A situação está tão difícil para o presidente que ele não está podendo nem dispensar o apoio de gatos-pingados. Por isso, não deu um pio sobre a algazarra dos rojões contra a sede do Supremo Tribunal Federal. No dia seguinte assistiu calado à prisão de Sara Fernanda, a alpinista de protestos e líder dos trinta integrantes de acampamento daquilo que Jair Bolsonaro chama de “minha base”.
Quando o silêncio já incomodava seus seguidores nas redes (“a mídia que eu tenho”), prometeu recorrer a “medidas legais” e colocar “tudo no seu devido lugar”.
Bolsonaro reagia, assim, às ações de busca e apreensão em endereços de bolsonaristas, no inquérito para investigar a gênese das manifestações que colidem com o veto da Constituição ao financiamento e à propagação de atos contrários à ordem institucional.
O tom do presidente foi bem diferente do adotado na semana anterior, quando da operação da Polícia Federal contra suspeitos de integrar um esquema de divulgação de notícias falsas como ferramenta de defesa do governo. Na ocasião, praticamente incorporou um João Figueiredo, parecendo querer prender e arrebentar com aquele grito de “Acabou, p….”.
Não foi o único a baixar a bola ao notar que não só não acabou como a efetiva reação aos abusos de cunho autoritário está só começando. Resultado dos procedimentos legais que agora substituem a fase dos protestos apenas formais, como manifestos e notas de repúdio a isso ou àquilo.
O pessoal das “extremas” deu uma boa recuada diante da virada de chave que, por enquanto, não está claro se será permanente ou momentânea. De qualquer modo, é notável ver o presidente Bolsonaro falar que faltou “precaução” a Abraham Weintraub na confraternização com os trinta acampados, bem como chama atenção ouvir Flávio Bolsonaro dizer que “não é hora de radicalizar” e o irmão Carlos prometer aos colegas da Câmara Municipal do Rio de Janeiro se “comportar melhor”.
Quem os viu mandando todas as brasas sobre adversários e quem os vê amenos num repente obviamente detecta a razão do improviso: a percepção de que esticaram a corda a ponto do risco de uma ruptura na qual estariam do lado mais fraco, e não na condição prevista dia desses por Eduardo Bolsonaro ao se jactar de que a quebra da normalidade institucional já não era questão de “se”, mas de “quando”.
A desvantagem agora tacitamente admitida decorre do cerco imposto por ação da legalidade, cujo efeito não deixa muita escolha aos infratores: ou se enquadram ou caem na marginalidade explícita. A recente ofensiva na aplicação rigorosa das leis levou esse pessoal, ainda que no modo simulação, a optar pela primeira hipótese.

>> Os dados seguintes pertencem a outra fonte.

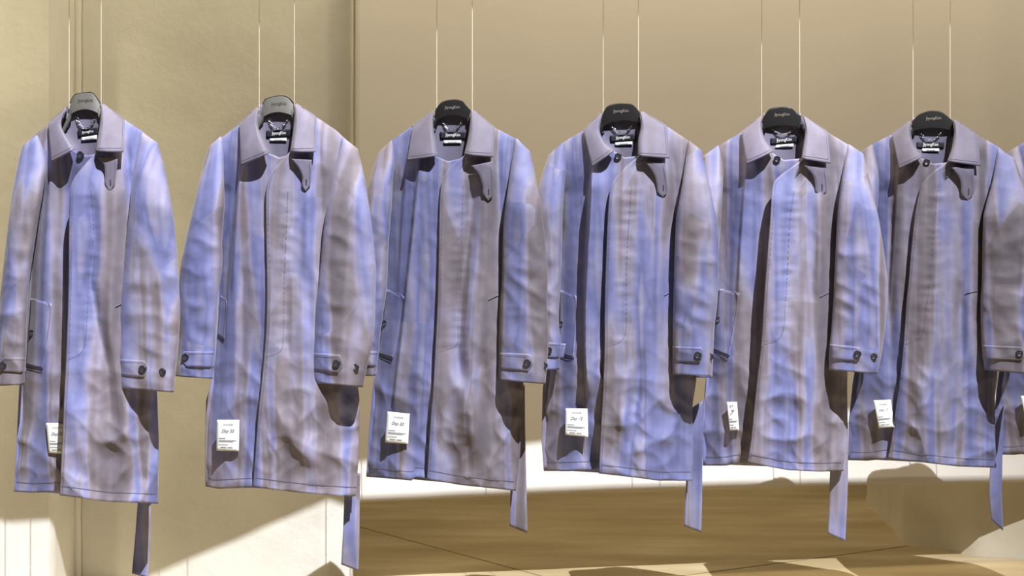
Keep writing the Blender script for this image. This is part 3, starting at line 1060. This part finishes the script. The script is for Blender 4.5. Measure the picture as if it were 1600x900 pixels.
C.append(dict(
    SH='327,232 341,218 374,193 404,167 433,164 460,162 495,182 526,203 558,234',
    BL='330,232 345,300 342,400 338,500 329,601 322,626 320,687 321,760', BR='554,235 535,330 545,480 562,626 561,704 556,776',
    PL='450,240 436,255 423,270 416,294 415,333 417,440 416.5,492 414,542 407,613 403,651 395,761',
    TL='330,232 342,219 374,194 392,208 406,228 421,240 436,246 466,238', TR='450,240 462,226 478,204 495,184 526,204 556,234',
    HL='321,760 341,764 394,762 425,764', HR='395,761 469,770 549,776 557,775',
    LI='404,165 403,191 407,209 421,239', LO='404,164 374,193 376,259', RI='460,160 459,191 453,237', RO='460,159 495,182 493,237',
    SLI='345,214 348,245 349,290 350,319 346,369 346,417 338,478 335,549 331,592', SLO='327,230 320,252 306,312 291,376 283,419 280,471 281,528 275,588',
    SRI='535,215 519,291 508,348 499,440 495,471 490,528 488,577 491,598', SRO='558,233 569,280 578,340 585,404 586,424 585,478 583,520 575,560 566,605',
    CR='488,551 531,554 536,572 528,583 488,578', CRB=(526, 568), CRS=(556, 574),
    CL='335,549 287,549 282,561 290,573 334,575', CLB=(290, 558), SEAM='326,243 325,330 324,430',
    PK='345,462 354,470 350,530 340,522', ST='450,298 448,351 444,440 443.5,499 441,542 432,552 414,558',
    TBL='455,248 466,262 472,276 472,290 478,298', TBR='487,250 487,264 486,276 485,288 478,298',
    LB='416,204 455.5,202 454.5,213.5 416,215', LW='421.5,216.5 447.5,215.5 447.5,220.5 421.5,220.5', CH='420,185 434,201 451,184',
    TAG='339,656 374,656 373,705 338,704', DAY='Day 22', tone=1.2, gap=0.012, recess=0.002, tlift=0.008,
    BTL='540,740 538,776 536,830 533,882', BTR='563,740 562,772 561,830 559,892', bw=-0.03,
    HT='406,169 411,160 416,154 433,149.5 446,150 454,155 460,162', HB='410,184 422,178 435,176 447,178 459,182',
    W='405,166 460,162',
    folds=[('L', 'step', 0.014, 40, '373,276 366,340 357,440 352,520'), ('L', 'valley', 0.014, 8, '380,420 379,540 376,600'),
           ('R', 'valley', 0.010, 8, '446,430 446,520 450,560'), ('R', 'ridge', 0.011, 20, '425,640 470,700 520,745'), ('R', 'valley', 0.012, 9, '480,420 482,500')]))
C.append(dict(
    SH='592,239 613,218 642,197 679,171 707,168 736,170 773,198 805,215 827,238',
    BL='596,239 608,300 604,400 596,500 583,601 577,669 572,745', BR='823,238 806,330 812,480 818,598 815,647 813,704 806,767',
    PL='725,243 704,260 691.5,280 688,298 686,351 684.5,440 682.5,499 680,542 676.5,613 673,651 667,749',
    TL='596,239 613,219 642,198 660,212 672,234 683,245 700,252 742,242', TR='725,243 738,228 755,212 773,199 805,216 825,238',
    HL='572,745 610,748 643,751 649,745 667,747 690,749', HR='667,749 720,758 806,767',
    LI='679,170 677,195 683,243', LO='679,169 645,196 636,251', RI='736,169 732,209 725,241', RO='736,168 773,198 771,245',
    SLI='612,220 615,250 613,276 611,319 606,383 603,453 594,513 591,549 586,587', SLO='592,239 581,273 573,310 567,370 563,430 560,490 557,550 556,588',
    SRI='806,216 795,291 788,348 785,440 782,478 780,549 780,594', SRO='827,237 839,291 848,348 853,404 855,424 854,478 856,528 854,563 851,600',
    CR='780,551 828,553 833,568 825,580 780,577', CRB=(824, 567), CRS=(850.5, 571),
    CL='591,549 562,549 557,560 563,572 589,573', CLB=(564, 560),
    PK='604,452 632,463.5 613,561 591,554', PKB=(601.6, 505), PR='763,468 782,459',
    ST='723.5,291 722,347 720,440 716,499 715,535 702,545 681,551',
    TBL='736,259 748,273 754,291 755,303 763,313', TBR='770,252 771,270 771,290 770.5,304 763,313',
    LB='687,206 728,206 726.7,217 688,217', LW='693,219.5 720.5,219 720.5,224 693,224.5', CH='692,189 705,203 723,189.5',
    TAG='605.5,643 640,646.5 637.5,694 601.5,691', DAY='Day 23', tone=0.95, gap=0.016, recess=0.004, tlift=0.012,
    BTL='800,620 799,700 797.5,766 796,822', BTR='820,601 821,722 822,766 823,833', bw=-0.03,
    HT='680,173 687,162 695.5,157 710,155 722,157 728,164 736,172', HB='679,191 692,184 707,181 720,183 732,188',
    W='682.5,170 738,170',
    folds=[('L', 'step', 0.026, 38, '654,259 645,350 636,433 632,471 622,560 610,660'), ('R', 'valley', 0.030, 11, '738,290 731,371 721,460 717,549 723,609'),
           ('R', 'ridge', 0.020, 13, '716,590 731,637 745,711'), ('R', 'valley', 0.015, 12, '752,560 770,700'), ('L', 'ridge', 0.010, 14, '640,440 650,600 640,740')]))
C.append(dict(
    SH='858,243 880,221 911,203 942,176 970,174 1000,173 1042,196 1075,218 1095,236',
    BL='862,243 876,300 873,400 868,500 848,605 846,687 849.6,736', BR='1091,236 1072,330 1080,480 1088,594 1082,633 1083,704 1082,751',
    PL='997,244 976,262 960,280 953,298 949,348 945.6,440 944.5,492 944.5,542 942,613 938,687 935.6,740',
    TL='862,243 881,222 911,204 928,218 944,230 960,236 975,246 1010,242', TR='997,244 1012,228 1028,208 1042,197 1075,219 1093,236',
    HL='849.6,736 890,736 923,735 955,736', HR='935.6,740 990,746 1029,751 1082,751',
    LI='942,174 937,203 945.6,223 960,234.5', LO='942,173 911,203 925,261', RI='1000,172 1001,198 997,220 997,243', RO='1000,171.5 1041,195 1046,247',
    SLI='880,223 883,255 881,290 878,333 875,440 872,500 876,540 873,577', SLO='858,243 846,280 840,310 837,370 834,430 832,490 831,540 830,580',
    SRI='1076,220 1066,291 1058,340 1055,400 1053,478 1052,542 1052,585', SRO='1095,235.5 1107,287 1118,340 1121.5,371 1122,424 1120,471 1114,520 1113,556 1109,588',
    CR='1051,541 1096,542.5 1099,556 1093,567 1051,565', CRB=(1090.6, 555), CRS=(1110, 557),
    CL='884,537 858,535 850,547 856,559 880,560', CLB=(857, 547),
    PK='874.5,453 901,463 896,560 874,554', PKB=(877, 506), PR='1038,461 1047,456',
    ST='986.5,291 983,347.5 981,371 978.6,442 978.6,506 972,531 947,542.5',
    TBL='1006.7,251.5 1022,273 1026.6,291 1028,301 1036,307', TBR='1039,250 1040,262 1042,280 1043,299 1036,307', NB=(966, 244.4),
    LB='953,211.7 992.5,209 993,219.5 954,222', LW='961,222.8 988,221 988,226 961,227.5', CH='954,195 972,207 989,194',
    TAG='884,638 918,638.7 919,683 883,679.5', DAY='Day 12', tone=1.0, gap=0.036, recess=0.010, tlift=0.022,
    BTL='1076,640 1074,690 1072,751 1069,822', BTR='1098,626 1098,690 1097,751 1095.6,832', bw=-0.02,
    HT='941,180 945,171 951,164.5 967,161 984.7,161.6 992,166 1000,176', HB='938,202 953,193 971,189.5 986,190 1000,194',
    W='942.5,176 997.5,174',
    folds=[('L', 'step', 0.058, 30, '924,273 919,369 915,440 913.5,478 913.5,549 917,620'), ('R', 'valley', 0.014, 9, '1002,560 990,640 985,690 992,730'),
           ('R', 'ridge', 0.014, 13, '968,640 990,690 1000,730'), ('R', 'valley', 0.010, 10, '1026,480 1022,560')]))
C.append(dict(
    SH='1101,245 1122,227 1158,206 1191,181 1222,178 1253.6,180 1293,205 1325,225 1348,242',
    BL='1104,245 1122,300 1119,400 1114,500 1102,600 1097,660 1098,728', BR='1344,242 1324,330 1324,480 1324,619 1324.7,687 1318,736',
    PL='1252,250 1230,266 1212.7,280 1207,294 1203,347.5 1196.7,426 1193,478 1189.6,535 1184,584 1179,633 1173.6,687 1167.5,723',
    TL='1104,245 1122,228 1158,207 1176,220 1194,234 1209,240 1225,250 1266,246', TR='1252,250 1266,234 1280,214 1293,206 1325,226 1346,242',
    HL='1098,727.6 1134.4,727.6 1156,724 1190,726', HR='1167.5,723 1232,734.7 1282,737 1318,736',
    LI='1191,179 1190,198 1196,219 1209,235.6', LO='1191,178.7 1158,205 1166.4,257', RI='1253.6,179 1258,202 1254,234 1252,247', RO='1253.6,178.7 1293,205 1298,255',
    SLI='1122,228 1129,262 1128,300 1125,350 1122,400 1118,470 1114,540 1112,590', SLO='1101,244 1096,290 1093,340 1090,420 1088,480 1086,540 1084,590',
    SRI='1326,226 1316,280 1309,347.5 1305,429 1303,471 1300,513 1297,540 1296,578', SRO='1348,241 1360,291 1373,347.5 1381.6,404 1386,442 1386,471 1380,527.5 1376,556 1369,584',
    CR='1297,537.5 1341.7,542.5 1346.7,552.4 1339,565 1296,561', CRB=(1340, 553), CRS=(1365.6, 556.7),
    PK='1123.8,451 1155,458 1139,557 1113,547', PKB=(1122, 499), PR='1282,463 1295.5,456',
    ST='1241,298 1234,347.5 1230.4,426 1227,478 1224.4,513 1214.4,531 1188,540',
    TBL='1257,258.7 1269.6,273 1274,287 1275,300 1284,306', TBR='1291,258 1292,270 1293,284 1292.7,297 1284,306', NB=(1214.4, 248.7),
    LB='1204,216 1246.5,213 1246,222 1204,225.5', LW='1213,226.5 1240,224.5 1239.5,229.5 1211,231', CH='1206,199 1223,210 1241,200',
    TAG='1135.5,628 1151.5,628 1155,672.4 1140,673', DAY='7', tone=1.2, gap=0.048, recess=0.012, tlift=0.012,
    BTL='1304,660 1302,700 1297,736 1293.7,834', BTR='1325,660 1325,700 1324.7,758 1320.4,846', bw=-0.02,
    HT='1191,186 1200,172 1208,168 1228,166 1236,168 1244,175 1252,181', HB='1191.5,203 1206,198.5 1222,197 1236,198 1250,202',
    W='1190,181 1249.5,180',
    folds=[('L', 'ridge', 0.012, 14, '1160,290 1156,440 1150,600'), ('R', 'ridge', 0.014, 8, '1282,300 1281,400 1278,450'),
           ('R', 'valley', 0.014, 10, '1232,560 1238,640 1233,734'), ('R', 'ridge', 0.012, 12, '1255,470 1262,600 1250,720'), ('L', 'valley', 0.010, 6, '1134,620 1136,728')]))
C.append(dict(
    SH='1338,243 1363,224 1393,209 1424,188 1456,185 1489,186 1526,208 1562,230 1583,248',
    BL='1341,243 1360,300 1356,400 1348,500 1332,600 1326,660 1325,719', BR='1579,248 1562,330 1562,480 1558,590 1554.5,616 1555,687 1557,731',
    PL='1480,253 1458.6,267.6 1442.6,283.6 1437,298 1430,333 1423,397 1419.5,440 1416,471 1411.7,535 1405,599 1400,633 1393,687 1387.5,715',
    TL='1341,243 1363,225 1393,210 1410,226 1428,240 1442,248 1458,256 1496,252', TR='1480,253 1494,238 1510,220 1526,209 1562,231 1581,248',
    HL='1325,719 1355.5,720 1387.5,716 1415,718', HR='1387.5,716 1437,722 1498,729 1557,731',
    LI='1424,186 1423,205 1427,223 1442,244.5', LO='1424,186 1393,209 1404.6,264', RI='1489,185 1491,202 1487,230 1480,251.6', RO='1489,184 1526,208 1532.5,259',
    SLI='1363,226 1371,262 1372,300 1368,350 1364,430 1360,500 1357,550 1355,580', SLO='1338,242 1334,290 1331,350 1328,420 1326,480 1325,540 1324,580',
    SRI='1560,234 1551,285 1540,326 1537,350 1535,440 1533,471 1534,527 1536,555 1539.7,578', SRO='1583,247 1600,291 1612,340 1620,400 1625,450 1624,500 1620,540 1614,585',
    CR='1536,539 1597,542 1603,553 1596,564 1537,561', CRB=(1593, 552),
    PR='1508,458 1532.5,453', ST='1466,291 1458.6,369 1453,440 1448,478 1444,513 1436,530 1413,538',
    TBL='1487,262 1498,276 1502,289 1503,304 1513,313', TBR='1521.6,258 1522,270 1522,286 1521.6,301 1513,313', NB=(1448, 253),
    LB='1432.6,222 1475.6,222 1475,231 1432.6,231', LW='1441,232 1467.5,232 1467.5,236.6 1441,236.6', CH='1436.6,205 1454,219 1473,204',
    TAG='1365,625.5 1392,624.5 1397.5,667 1373,669', DAY='Day 17', tone=0.85, gap=0.013, recess=0.004, tlift=0.020, tcurl=0.012,
    BTL='1549,680 1546.7,733 1545.6,772 1549,812', BTR='1568.7,633 1566,729 1565,779 1567,829', bw=-0.115,
    HT='1425,190 1432,182 1439,177 1451.5,172.6 1466,173 1476,178 1490,190', HB='1425,207 1440,202 1457,201 1473,202 1490,205',
    W='1426.6,189 1484.5,189',
    folds=[('R', 'ridge', 0.014, 9, '1511,310 1509,400 1505,440'), ('R', 'valley', 0.014, 9, '1500,460 1503,560'), ('R', 'ridge', 0.016, 14, '1428,590 1450,640 1455,720'),
           ('L', 'valley', 0.010, 8, '1396,330 1395,440 1388,560'), ('R', 'valley', 0.012, 16, '1480,560 1495,650 1480,725')]))

LABELS = [
    'blue and taupe faded raincoat at the left end, tag half hidden behind its front edge',
    'faded raincoat second from the left, closed front, on a grey hanger before the plaster pier',
    'faded raincoat third from the left, crumpled dark folds beside placket, tag reading Day 23',
    'faded raincoat fourth from the left, two long dark vertical folds down its front',
    'faded raincoat fifth from the left, wide dark strip along placket and narrow curled tag',
    'greyish faded raincoat sixth from the left, right sleeve cut by the picture edge',
]
HLABELS = [
    'grey moulded hanger on two wires under the leftmost coat collar',
    'grey moulded hanger on two wires holding the second coat from the left',
    'black moulded hanger with foil lettering holding the third coat from the left',
    'black moulded hanger with foil lettering holding the fourth coat from the left',
    'black moulded hanger with foil lettering holding the fifth coat from the left',
    'black moulded hanger with foil lettering holding the sixth coat, the rightmost hanger in view',
]
PSI = [10, 11, 13, 13, 14, 13]
for i, d in enumerate(C):
    coat, fr = make_coat(i, PSI[i], d, LABELS[i])
    hanger = make_hanger(fr, d, i < 2, HLABELS[i])
# seventh coat, cut by the right edge of the picture
c7 = copy_tree(coat)
k7 = Frame(6, 13)
c7.location = (k7.X, k7.D, k7.zref)
c7['label'] = 'dim raincoat at the far right edge, only shoulder and hem strip in view'
h7 = copy_tree(hanger)
h7.location = (k7.X, k7.D, k7.zref)
h7['label'] = 'black moulded hanger of the coat cut off by the right edge'
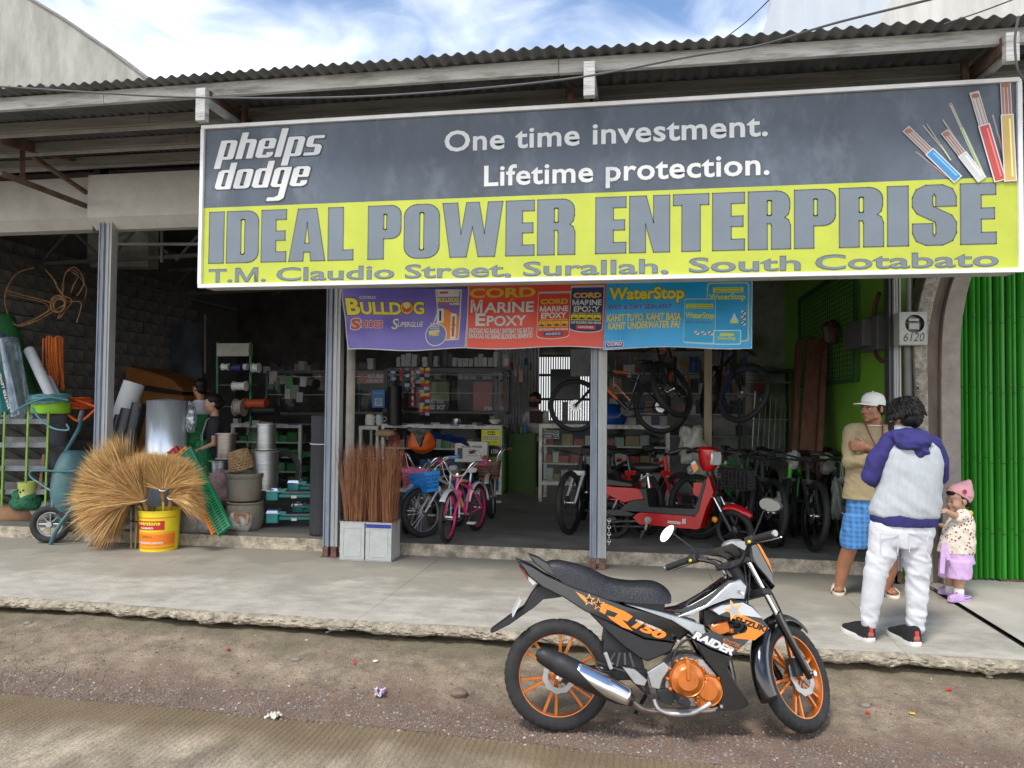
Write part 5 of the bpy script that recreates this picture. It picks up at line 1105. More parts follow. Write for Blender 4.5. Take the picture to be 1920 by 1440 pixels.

O avanço dos inquéritos desarticulou a engrenagem da rede de notícias falsas e também tende a dispersar os manifestantes antidemocráticos que se imaginavam protegidos pelo preceito da liberdade de expressão que ferem ao defender o império do autoritarismo e do qual passaram a ter medo de ser punidos pela força do estado de direito. Daí o passo atrás.